In-line skaters cruise along a pedestrian path in front of the newly opened Huntington Beach House on Thursday.
(Kevin Chang / Staff Photographer)

California State Parks Orange County Supt. Kevin Pearsall said the Bolsa Chica concessions have gone above and beyond his expectations, and he also marveled at the Huntington Beach House. For example, he said it has options for his teenage daughter, who is a vegetarian.

“In traveling around to other countries, you always see how proud and how beautiful the locations are for restaurants and concessions on their beaches,” Pearsall said. “Australia, New Zealand, Europe. There are always breathtaking experiences there. I never really envisioned, as a California native, seeing that much on our beaches. We always saw the simplicity, the basics — the hot dogs, the hamburgers, the Pepsi. That is all great in itself, but I never understood why we didn’t have beautiful locations like this in our concession stands.

“Hopefully this is a thriving new path that state parks in all of California will take, so that we can really be proud of our beaches and what we have on them.”
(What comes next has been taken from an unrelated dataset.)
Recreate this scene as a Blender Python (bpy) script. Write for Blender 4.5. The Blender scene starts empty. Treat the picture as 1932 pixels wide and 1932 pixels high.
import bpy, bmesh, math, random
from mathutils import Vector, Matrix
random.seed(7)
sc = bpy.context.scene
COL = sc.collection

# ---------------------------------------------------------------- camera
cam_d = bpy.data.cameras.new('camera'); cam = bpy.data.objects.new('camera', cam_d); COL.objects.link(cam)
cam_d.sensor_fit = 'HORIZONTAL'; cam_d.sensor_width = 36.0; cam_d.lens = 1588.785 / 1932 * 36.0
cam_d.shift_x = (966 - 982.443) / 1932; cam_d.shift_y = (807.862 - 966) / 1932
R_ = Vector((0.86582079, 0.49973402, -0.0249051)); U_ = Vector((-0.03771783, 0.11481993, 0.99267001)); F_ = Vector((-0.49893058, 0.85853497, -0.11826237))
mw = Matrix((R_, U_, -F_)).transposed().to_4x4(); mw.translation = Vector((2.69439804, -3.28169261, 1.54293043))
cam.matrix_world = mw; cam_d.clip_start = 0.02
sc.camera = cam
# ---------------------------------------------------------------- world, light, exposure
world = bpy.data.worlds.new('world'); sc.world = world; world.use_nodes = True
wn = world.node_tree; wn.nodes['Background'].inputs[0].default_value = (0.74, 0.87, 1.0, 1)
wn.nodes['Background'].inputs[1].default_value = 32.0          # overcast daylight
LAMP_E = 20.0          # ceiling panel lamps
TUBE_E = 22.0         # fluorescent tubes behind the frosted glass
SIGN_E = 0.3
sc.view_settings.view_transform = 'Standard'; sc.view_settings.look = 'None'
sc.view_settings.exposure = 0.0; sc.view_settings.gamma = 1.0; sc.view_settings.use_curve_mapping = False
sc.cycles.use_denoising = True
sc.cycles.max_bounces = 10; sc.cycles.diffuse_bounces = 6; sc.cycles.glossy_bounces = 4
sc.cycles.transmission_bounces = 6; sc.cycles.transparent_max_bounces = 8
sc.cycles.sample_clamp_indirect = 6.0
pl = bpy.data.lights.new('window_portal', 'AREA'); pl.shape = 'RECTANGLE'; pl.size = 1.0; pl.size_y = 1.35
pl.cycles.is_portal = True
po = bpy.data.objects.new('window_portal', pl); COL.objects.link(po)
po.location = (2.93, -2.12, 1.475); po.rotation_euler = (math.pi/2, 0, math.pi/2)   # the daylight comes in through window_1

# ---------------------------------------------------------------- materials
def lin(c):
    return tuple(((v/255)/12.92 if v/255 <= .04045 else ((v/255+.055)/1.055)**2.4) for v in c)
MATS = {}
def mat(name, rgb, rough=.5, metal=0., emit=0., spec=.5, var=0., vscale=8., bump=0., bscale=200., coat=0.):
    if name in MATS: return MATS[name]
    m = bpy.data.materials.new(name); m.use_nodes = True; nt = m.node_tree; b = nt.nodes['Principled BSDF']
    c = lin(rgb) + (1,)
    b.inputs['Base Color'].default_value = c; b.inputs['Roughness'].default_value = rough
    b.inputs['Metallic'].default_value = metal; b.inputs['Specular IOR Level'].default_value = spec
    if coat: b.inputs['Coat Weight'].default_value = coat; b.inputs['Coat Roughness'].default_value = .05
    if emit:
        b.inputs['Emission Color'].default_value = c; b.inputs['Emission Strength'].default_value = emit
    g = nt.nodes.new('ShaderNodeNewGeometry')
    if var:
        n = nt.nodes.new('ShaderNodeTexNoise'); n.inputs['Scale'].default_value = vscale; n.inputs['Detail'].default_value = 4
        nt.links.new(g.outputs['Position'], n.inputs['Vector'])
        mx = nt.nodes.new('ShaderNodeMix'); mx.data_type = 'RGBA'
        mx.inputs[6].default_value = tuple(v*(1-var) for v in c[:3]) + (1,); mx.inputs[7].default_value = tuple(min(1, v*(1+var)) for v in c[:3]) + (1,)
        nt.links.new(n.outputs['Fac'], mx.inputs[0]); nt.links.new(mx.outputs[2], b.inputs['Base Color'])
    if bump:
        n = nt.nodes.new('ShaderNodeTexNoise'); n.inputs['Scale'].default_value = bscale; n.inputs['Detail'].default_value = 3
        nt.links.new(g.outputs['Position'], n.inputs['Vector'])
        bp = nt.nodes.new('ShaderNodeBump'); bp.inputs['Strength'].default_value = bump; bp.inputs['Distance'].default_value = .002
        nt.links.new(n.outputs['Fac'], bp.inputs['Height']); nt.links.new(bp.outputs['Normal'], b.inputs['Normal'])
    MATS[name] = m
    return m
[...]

Kelly Miller, the president and chief executive of Visit Huntington Beach, also attended Thursday’s ceremony. He said his organization wants Huntington Beach to be the quintessential California beach destination.

“When you say Huntington Beach or Surf City USA around the world, people think Jan and Dean, they think s’mores, they think fire pits, they think this eight-and-a-half or nine miles of beach,” he said. “There’s just something special about that. That’s what a genuine brand really is, to connect that emotion with what people are experiencing here. I just think it’s wonderful.”

An employee sets out skimboards at the newly opened Sand Box Beach Essentials hub on Thursday in Huntington Beach.
(Kevin Chang / Staff Photographer)

Asked about her legacy, Whitney at first just laughed.

“I didn’t want to be a businessperson, I wanted to create concepts,” she said. “To think of something and watch people come and enjoy themselves, off of something that was in my brain, it’s like creating magic, right? It’s kind of like painting life.”